How Weather Affects Curing a Wood Floor


Often, in a world surrounded by concrete and man-made products, we don’t often stop to think about what is natural. Wood, being a natural product responds to humidity variations, expanding and contracting even when the wood is dried and placed in a floor. While often harder to schedule because of activity usage, winter is actually the more ideal time to recoat a wood floor. Dry, cold winter weather makes the wood contract, which sometimes causes gaps between planks, but this is more ideal than in summer when the humidity makes the wood absorb moisture from the air and expand as a result.

So what creates less than ideal drying conditions for your wood floor?

  • Temperature: The ideal temperature for application can vary depending on product, but the average temperature that is the most perfect for applying floor finishes is 75 degrees. The temperature of your gymnasium affects the viscosity of the floor finish, aka. how thick of a film the finish creates.  Thinner is always better so you can see why summer refinishing projects can pose challenges when temperatures get up over 80 degrees in a building without air-conditioning. 
  • Humidity: In the most ideal of settings, a buildings humidity levels would be around 50% for refinishing, however can still be applied properly up to 75%. Humidity affects the evaporation rate of the solvents and the length of time required to properly cure the floor. 
  • Air Flow: Good air flow is critical.
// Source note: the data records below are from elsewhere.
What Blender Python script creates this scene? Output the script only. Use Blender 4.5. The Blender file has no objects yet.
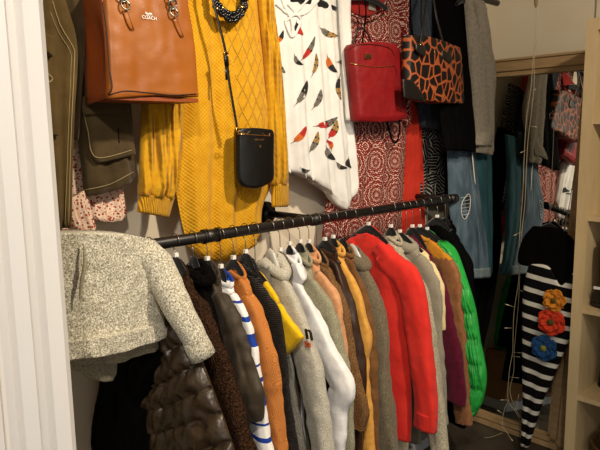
import bpy, bmesh, math, random, re
from mathutils import Vector, noise
from mathutils.bvhtree import BVHTree
PI = math.pi
scene = bpy.context.scene
COL = scene.collection
random.seed(4)

# ---------------------------------------------------------------- camera
F = 600.0
PITCH, ROLL, YAW = math.radians(8.5), math.radians(0.87), math.radians(46)
CAM = Vector((0, 0, 1.38))
fw = Vector((math.cos(YAW)*math.cos(PITCH), math.sin(YAW)*math.cos(PITCH), -math.sin(PITCH)))
r0 = fw.cross(Vector((0, 0, 1))).normalized(); u0 = r0.cross(fw)
rt = r0*math.cos(ROLL) - u0*math.sin(ROLL)
up = r0*math.sin(ROLL) + u0*math.cos(ROLL)
cd = bpy.data.cameras.new('camera'); cam = bpy.data.objects.new('camera', cd); COL.objects.link(cam)
from mathutils import Matrix
m = Matrix((rt, up, -fw)).transposed().to_4x4(); m.translation = CAM
cam.matrix_world = m
cd.sensor_width = 36; cd.lens = F*36/600; cd.clip_start = 0.02
scene.camera = cam

# ---------------------------------------------------------------- world, lights, exposure
w = bpy.data.worlds.new('world'); scene.world = w; w.use_nodes = True
w.node_tree.nodes['Background'].inputs[0].default_value = (1.0, 0.95, 0.88, 1)
w.node_tree.nodes['Background'].inputs[1].default_value = 0.46
scene.view_settings.view_transform = 'Standard'; scene.view_settings.look = 'None'
scene.view_settings.gamma = 1; scene.view_settings.use_curve_mapping = False
scene.view_settings.exposure = 0.28

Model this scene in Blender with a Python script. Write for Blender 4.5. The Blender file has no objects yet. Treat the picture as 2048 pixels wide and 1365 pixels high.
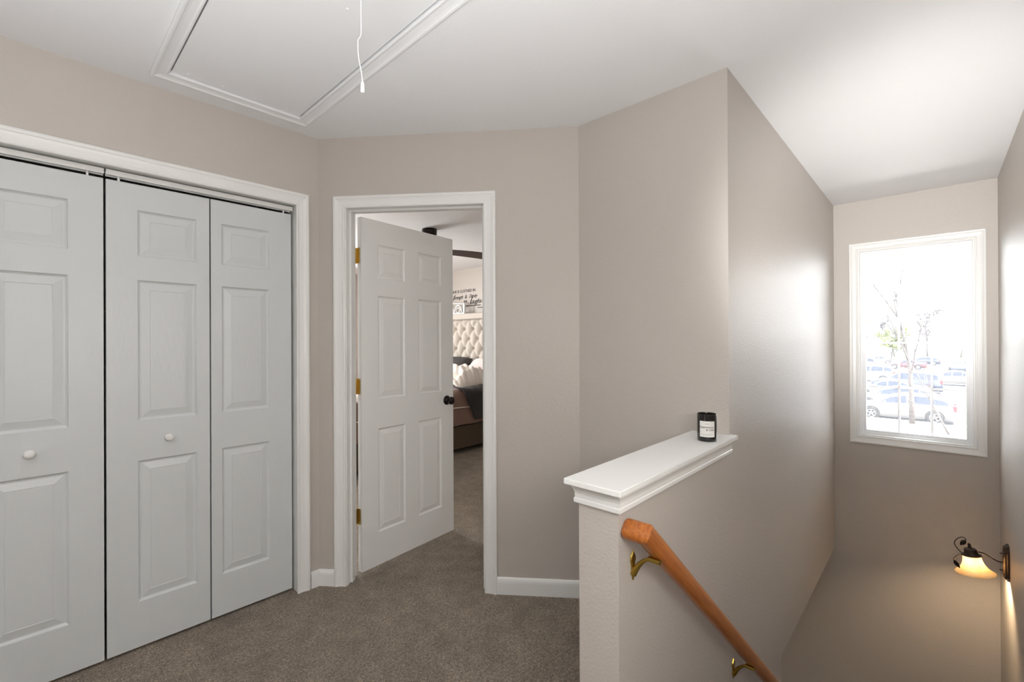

After the solvent evaporates, the film is very weak. It must be strengthened by cross linking with oxygen. A good air flow determines how much oxygen will cross link with the finish to initiate the curing process. AIR CANNOT BE STAGNANT!  This ties back into the humidity in the air as well. In higher humidity situations, we can still achieve a positive outcome if the air flow is good.  By cycling fresh air through the room, the drying process will not be hindered as much in high humidity situations.  Another critical point worth mentioning is that we never want air blowing directly on a newly finished floor.  This creates a scab on the surface of the floor and prevents the floor from drying from the bottom up.  

To cure a floor completely can take several days, but 24 hours is usually enough for the topcoating. Floors will be 90% cured in 7 days and fully cured in 30.